**WORK TO DO**. Leave out the images; return the rest of the data exactly.

**DATA SECTION**.
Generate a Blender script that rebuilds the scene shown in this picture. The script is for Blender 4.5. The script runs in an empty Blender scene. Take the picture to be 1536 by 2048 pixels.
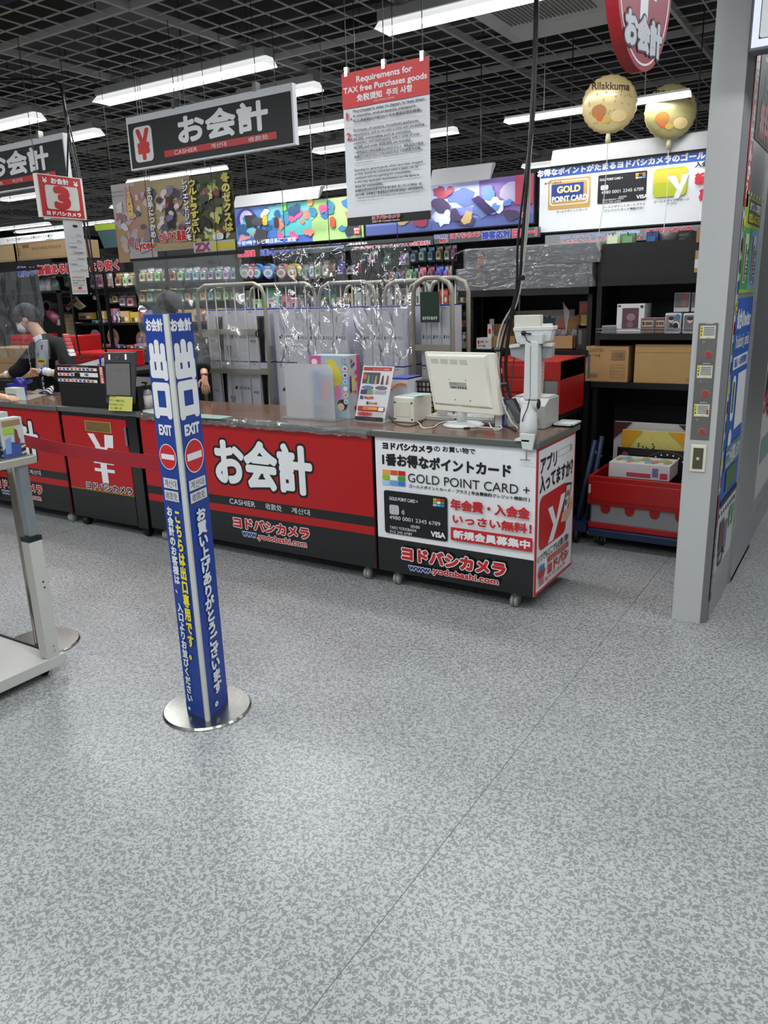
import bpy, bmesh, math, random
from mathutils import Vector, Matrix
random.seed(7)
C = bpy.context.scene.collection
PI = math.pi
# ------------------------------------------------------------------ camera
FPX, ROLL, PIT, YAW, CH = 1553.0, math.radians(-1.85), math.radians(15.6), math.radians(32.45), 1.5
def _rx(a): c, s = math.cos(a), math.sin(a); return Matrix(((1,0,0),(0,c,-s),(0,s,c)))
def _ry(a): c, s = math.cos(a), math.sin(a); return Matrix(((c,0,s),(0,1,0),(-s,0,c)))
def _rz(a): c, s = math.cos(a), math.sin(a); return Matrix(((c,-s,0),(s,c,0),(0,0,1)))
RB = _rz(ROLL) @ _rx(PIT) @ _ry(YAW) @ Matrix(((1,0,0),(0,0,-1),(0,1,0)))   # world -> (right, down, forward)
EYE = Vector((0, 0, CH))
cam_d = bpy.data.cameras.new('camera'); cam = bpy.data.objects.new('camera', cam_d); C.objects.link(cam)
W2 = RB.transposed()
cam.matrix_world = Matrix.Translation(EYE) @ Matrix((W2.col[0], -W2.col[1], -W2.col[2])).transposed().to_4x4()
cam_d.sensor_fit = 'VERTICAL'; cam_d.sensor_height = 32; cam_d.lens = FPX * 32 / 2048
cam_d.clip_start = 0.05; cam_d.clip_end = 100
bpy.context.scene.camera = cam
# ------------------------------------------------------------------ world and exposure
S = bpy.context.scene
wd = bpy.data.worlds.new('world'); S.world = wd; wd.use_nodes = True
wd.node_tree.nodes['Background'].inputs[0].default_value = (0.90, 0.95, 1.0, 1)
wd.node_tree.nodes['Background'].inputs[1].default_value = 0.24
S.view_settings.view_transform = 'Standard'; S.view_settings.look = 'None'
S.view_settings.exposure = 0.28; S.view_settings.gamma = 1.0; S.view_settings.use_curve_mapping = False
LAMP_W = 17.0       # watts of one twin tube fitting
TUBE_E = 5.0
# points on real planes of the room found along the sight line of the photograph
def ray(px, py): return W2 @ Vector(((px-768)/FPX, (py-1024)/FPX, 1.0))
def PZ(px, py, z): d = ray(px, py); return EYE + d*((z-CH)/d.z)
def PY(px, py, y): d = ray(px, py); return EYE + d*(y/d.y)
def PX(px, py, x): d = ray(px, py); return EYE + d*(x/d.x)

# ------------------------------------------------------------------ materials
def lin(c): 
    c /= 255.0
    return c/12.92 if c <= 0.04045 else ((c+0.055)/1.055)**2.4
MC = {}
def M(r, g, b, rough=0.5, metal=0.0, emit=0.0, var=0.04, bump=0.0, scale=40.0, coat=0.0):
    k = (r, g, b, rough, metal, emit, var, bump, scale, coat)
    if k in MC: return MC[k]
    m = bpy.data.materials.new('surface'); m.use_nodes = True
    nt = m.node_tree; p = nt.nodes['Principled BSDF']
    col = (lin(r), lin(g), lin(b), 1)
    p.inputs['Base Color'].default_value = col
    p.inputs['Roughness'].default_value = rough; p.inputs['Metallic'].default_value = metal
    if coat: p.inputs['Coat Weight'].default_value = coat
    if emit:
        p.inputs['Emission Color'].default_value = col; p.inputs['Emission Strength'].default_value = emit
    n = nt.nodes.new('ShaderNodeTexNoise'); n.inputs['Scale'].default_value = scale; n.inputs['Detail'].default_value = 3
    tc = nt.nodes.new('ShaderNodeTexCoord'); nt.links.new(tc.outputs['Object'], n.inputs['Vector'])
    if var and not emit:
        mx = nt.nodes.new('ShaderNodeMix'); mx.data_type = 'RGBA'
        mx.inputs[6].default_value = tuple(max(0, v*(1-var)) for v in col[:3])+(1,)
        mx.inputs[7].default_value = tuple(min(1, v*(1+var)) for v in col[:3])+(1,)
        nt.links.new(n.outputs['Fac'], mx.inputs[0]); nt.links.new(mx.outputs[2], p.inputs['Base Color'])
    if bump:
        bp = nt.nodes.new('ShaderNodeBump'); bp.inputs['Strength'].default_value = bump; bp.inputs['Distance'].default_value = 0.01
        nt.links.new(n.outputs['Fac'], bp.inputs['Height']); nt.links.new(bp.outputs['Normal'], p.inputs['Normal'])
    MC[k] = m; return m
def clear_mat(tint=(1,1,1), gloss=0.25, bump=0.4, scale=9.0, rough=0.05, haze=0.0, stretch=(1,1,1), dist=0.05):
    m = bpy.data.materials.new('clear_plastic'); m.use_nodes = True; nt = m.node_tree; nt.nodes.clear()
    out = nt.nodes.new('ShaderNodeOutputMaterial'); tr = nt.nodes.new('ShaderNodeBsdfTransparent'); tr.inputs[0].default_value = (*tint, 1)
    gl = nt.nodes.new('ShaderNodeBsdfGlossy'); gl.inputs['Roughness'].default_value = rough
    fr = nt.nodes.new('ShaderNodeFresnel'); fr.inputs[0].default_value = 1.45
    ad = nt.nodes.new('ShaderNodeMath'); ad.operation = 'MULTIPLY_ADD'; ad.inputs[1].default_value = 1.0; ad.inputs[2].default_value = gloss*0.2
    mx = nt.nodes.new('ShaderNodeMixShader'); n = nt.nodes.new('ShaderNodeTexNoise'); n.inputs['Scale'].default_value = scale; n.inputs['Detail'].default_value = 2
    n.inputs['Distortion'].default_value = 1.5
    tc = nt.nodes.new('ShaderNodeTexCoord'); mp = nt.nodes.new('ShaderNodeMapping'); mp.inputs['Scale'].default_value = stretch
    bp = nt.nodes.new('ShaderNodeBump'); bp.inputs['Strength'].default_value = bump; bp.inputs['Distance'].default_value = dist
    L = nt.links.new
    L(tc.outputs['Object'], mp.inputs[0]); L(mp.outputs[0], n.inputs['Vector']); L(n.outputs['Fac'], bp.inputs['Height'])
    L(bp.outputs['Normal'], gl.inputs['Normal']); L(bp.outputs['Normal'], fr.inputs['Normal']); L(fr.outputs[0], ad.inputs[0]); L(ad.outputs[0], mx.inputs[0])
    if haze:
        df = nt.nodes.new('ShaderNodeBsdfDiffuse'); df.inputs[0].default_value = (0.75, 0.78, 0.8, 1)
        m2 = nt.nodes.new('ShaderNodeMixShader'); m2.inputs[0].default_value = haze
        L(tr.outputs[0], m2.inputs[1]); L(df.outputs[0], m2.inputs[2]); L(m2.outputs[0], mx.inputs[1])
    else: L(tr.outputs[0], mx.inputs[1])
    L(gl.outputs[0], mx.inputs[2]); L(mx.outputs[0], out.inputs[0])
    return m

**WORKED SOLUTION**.
Generate a Blender script that rebuilds the scene shown in this picture. The script is for Blender 4.5. The script runs in an empty Blender scene. Take the picture to be 1536 by 2048 pixels.
import bpy, bmesh, math, random
from mathutils import Vector, Matrix
random.seed(7)
C = bpy.context.scene.collection
PI = math.pi
# ------------------------------------------------------------------ camera
FPX, ROLL, PIT, YAW, CH = 1553.0, math.radians(-1.85), math.radians(15.6), math.radians(32.45), 1.5
def _rx(a): c, s = math.cos(a), math.sin(a); return Matrix(((1,0,0),(0,c,-s),(0,s,c)))
def _ry(a): c, s = math.cos(a), math.sin(a); return Matrix(((c,0,s),(0,1,0),(-s,0,c)))
def _rz(a): c, s = math.cos(a), math.sin(a); return Matrix(((c,-s,0),(s,c,0),(0,0,1)))
RB = _rz(ROLL) @ _rx(PIT) @ _ry(YAW) @ Matrix(((1,0,0),(0,0,-1),(0,1,0)))   # world -> (right, down, forward)
EYE = Vector((0, 0, CH))
cam_d = bpy.data.cameras.new('camera'); cam = bpy.data.objects.new('camera', cam_d); C.objects.link(cam)
W2 = RB.transposed()
cam.matrix_world = Matrix.Translation(EYE) @ Matrix((W2.col[0], -W2.col[1], -W2.col[2])).transposed().to_4x4()
cam_d.sensor_fit = 'VERTICAL'; cam_d.sensor_height = 32; cam_d.lens = FPX * 32 / 2048
cam_d.clip_start = 0.05; cam_d.clip_end = 100
bpy.context.scene.camera = cam
# ------------------------------------------------------------------ world and exposure
S = bpy.context.scene
wd = bpy.data.worlds.new('world'); S.world = wd; wd.use_nodes = True
wd.node_tree.nodes['Background'].inputs[0].default_value = (0.90, 0.95, 1.0, 1)
wd.node_tree.nodes['Background'].inputs[1].default_value = 0.24
S.view_settings.view_transform = 'Standard'; S.view_settings.look = 'None'
S.view_settings.exposure = 0.28; S.view_settings.gamma = 1.0; S.view_settings.use_curve_mapping = False
LAMP_W = 17.0       # watts of one twin tube fitting
TUBE_E = 5.0
# points on real planes of the room found along the sight line of the photograph
def ray(px, py): return W2 @ Vector(((px-768)/FPX, (py-1024)/FPX, 1.0))
def PZ(px, py, z): d = ray(px, py); return EYE + d*((z-CH)/d.z)
def PY(px, py, y): d = ray(px, py); return EYE + d*(y/d.y)
def PX(px, py, x): d = ray(px, py); return EYE + d*(x/d.x)

# ------------------------------------------------------------------ materials
def lin(c): 
    c /= 255.0
    return c/12.92 if c <= 0.04045 else ((c+0.055)/1.055)**2.4
MC = {}
def M(r, g, b, rough=0.5, metal=0.0, emit=0.0, var=0.04, bump=0.0, scale=40.0, coat=0.0):
    k = (r, g, b, rough, metal, emit, var, bump, scale, coat)
    if k in MC: return MC[k]
    m = bpy.data.materials.new('surface'); m.use_nodes = True
    nt = m.node_tree; p = nt.nodes['Principled BSDF']
    col = (lin(r), lin(g), lin(b), 1)
    p.inputs['Base Color'].default_value = col
    p.inputs['Roughness'].default_value = rough; p.inputs['Metallic'].default_value = metal
    if coat: p.inputs['Coat Weight'].default_value = coat
    if emit:
        p.inputs['Emission Color'].default_value = col; p.inputs['Emission Strength'].default_value = emit
    n = nt.nodes.new('ShaderNodeTexNoise'); n.inputs['Scale'].default_value = scale; n.inputs['Detail'].default_value = 3
    tc = nt.nodes.new('ShaderNodeTexCoord'); nt.links.new(tc.outputs['Object'], n.inputs['Vector'])
    if var and not emit:
        mx = nt.nodes.new('ShaderNodeMix'); mx.data_type = 'RGBA'
        mx.inputs[6].default_value = tuple(max(0, v*(1-var)) for v in col[:3])+(1,)
        mx.inputs[7].default_value = tuple(min(1, v*(1+var)) for v in col[:3])+(1,)
        nt.links.new(n.outputs['Fac'], mx.inputs[0]); nt.links.new(mx.outputs[2], p.inputs['Base Color'])
    if bump:
        bp = nt.nodes.new('ShaderNodeBump'); bp.inputs['Strength'].default_value = bump; bp.inputs['Distance'].default_value = 0.01
        nt.links.new(n.outputs['Fac'], bp.inputs['Height']); nt.links.new(bp.outputs['Normal'], p.inputs['Normal'])
    MC[k] = m; return m
def clear_mat(tint=(1,1,1), gloss=0.25, bump=0.4, scale=9.0, rough=0.05, haze=0.0, stretch=(1,1,1), dist=0.05):
    m = bpy.data.materials.new('clear_plastic'); m.use_nodes = True; nt = m.node_tree; nt.nodes.clear()
    out = nt.nodes.new('ShaderNodeOutputMaterial'); tr = nt.nodes.new('ShaderNodeBsdfTransparent'); tr.inputs[0].default_value = (*tint, 1)
    gl = nt.nodes.new('ShaderNodeBsdfGlossy'); gl.inputs['Roughness'].default_value = rough
    fr = nt.nodes.new('ShaderNodeFresnel'); fr.inputs[0].default_value = 1.45
    ad = nt.nodes.new('ShaderNodeMath'); ad.operation = 'MULTIPLY_ADD'; ad.inputs[1].default_value = 1.0; ad.inputs[2].default_value = gloss*0.2
    mx = nt.nodes.new('ShaderNodeMixShader'); n = nt.nodes.new('ShaderNodeTexNoise'); n.inputs['Scale'].default_value = scale; n.inputs['Detail'].default_value = 2
    n.inputs['Distortion'].default_value = 1.5
    tc = nt.nodes.new('ShaderNodeTexCoord'); mp = nt.nodes.new('ShaderNodeMapping'); mp.inputs['Scale'].default_value = stretch
    bp = nt.nodes.new('ShaderNodeBump'); bp.inputs['Strength'].default_value = bump; bp.inputs['Distance'].default_value = dist
    L = nt.links.new
    L(tc.outputs['Object'], mp.inputs[0]); L(mp.outputs[0], n.inputs['Vector']); L(n.outputs['Fac'], bp.inputs['Height'])
    L(bp.outputs['Normal'], gl.inputs['Normal']); L(bp.outputs['Normal'], fr.inputs['Normal']); L(fr.outputs[0], ad.inputs[0]); L(ad.outputs[0], mx.inputs[0])
    if haze:
        df = nt.nodes.new('ShaderNodeBsdfDiffuse'); df.inputs[0].default_value = (0.75, 0.78, 0.8, 1)
        m2 = nt.nodes.new('ShaderNodeMixShader'); m2.inputs[0].default_value = haze
        L(tr.outputs[0], m2.inputs[1]); L(df.outputs[0], m2.inputs[2]); L(m2.outputs[0], mx.inputs[1])
    else: L(tr.outputs[0], mx.inputs[1])
    L(gl.outputs[0], mx.inputs[2]); L(mx.outputs[0], out.inputs[0])
    return m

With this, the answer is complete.